Lie back in an armchair, open one of those thick monographs architects like to publish, and you are likely to find what you expect: plans, sketches, photographs, and notes the firm in question has put together in the process of designing and raising buildings, or generated expressly with the book in mind. The editor tends to be a mere taxonomist sorting and unsorting all the readymade material sent in.
Rarely will the editor suggest that the documents be presented not as finished products but as pieces of an experiment where post-production opens other channels for discourse.
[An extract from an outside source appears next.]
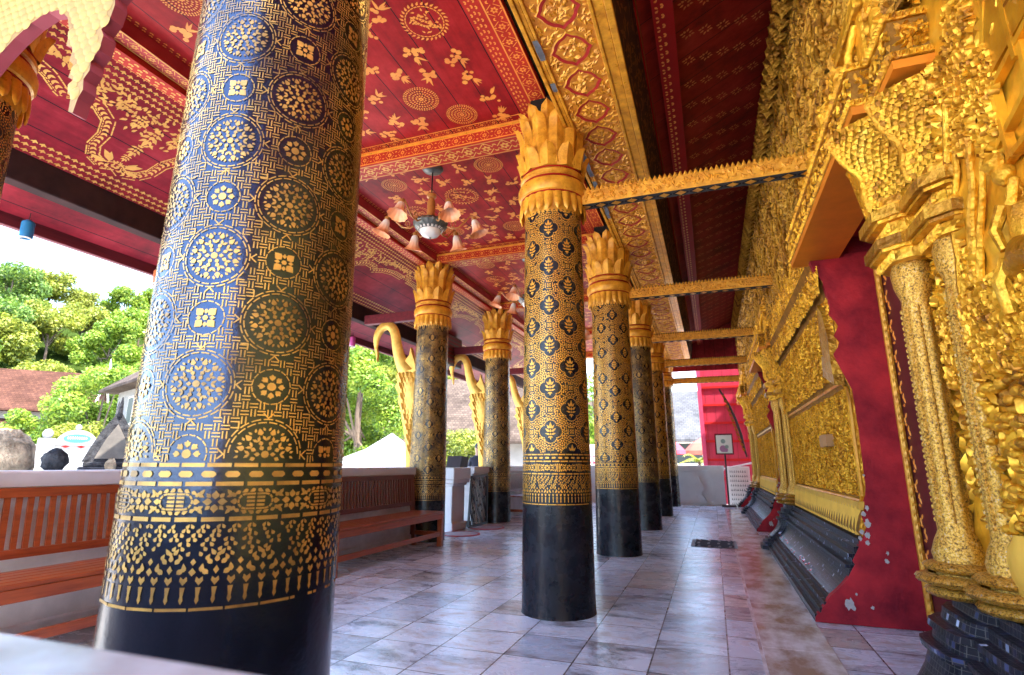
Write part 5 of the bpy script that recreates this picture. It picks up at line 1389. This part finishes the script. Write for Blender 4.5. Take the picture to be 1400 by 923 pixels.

This is what Buchner Bründler wanted when they urged the designer-photographer Ludovic Balland to reconsider the structure of a new catalog of their works; in the previous one, the dominance of photos of completed buildings had left them with a desire to editorially explore the same never-predetermined methodology of their practice.
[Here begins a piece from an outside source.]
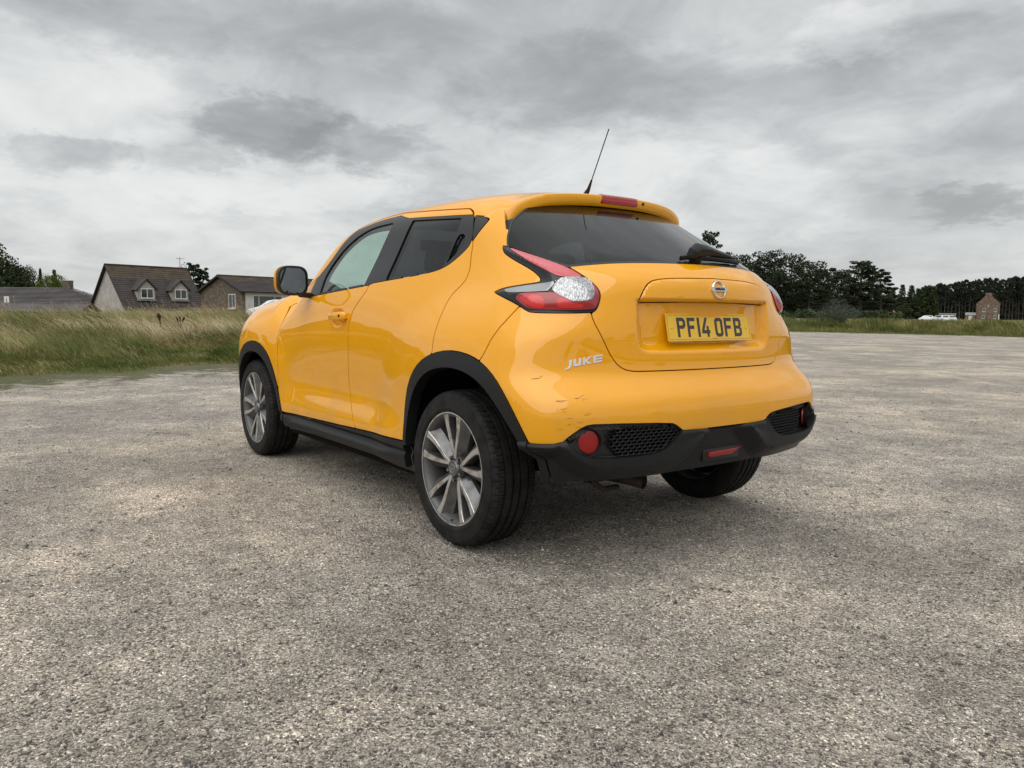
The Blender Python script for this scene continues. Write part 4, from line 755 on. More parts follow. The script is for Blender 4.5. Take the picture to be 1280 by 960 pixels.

The result has not precluded the usual images, drawings, and texts, even with essays by Balland providing other visual narratives, through relievingly heterogeneous formats subjected to no other criteria than to fit on the page. Absorbed in his overexposures of models seeming to be bursting out of Niépce’s camera obscura, his dull gardens as immortalized by Daguerre, or his portraits of folks taken with Nadar’s warmth, from our armchairs we are sure to recall the Oliver Wendell Holmes line that is quoted in the foreword: “Give us a few negatives of a thing worth seeing, that is all we want of it. Then put it down, if you please.”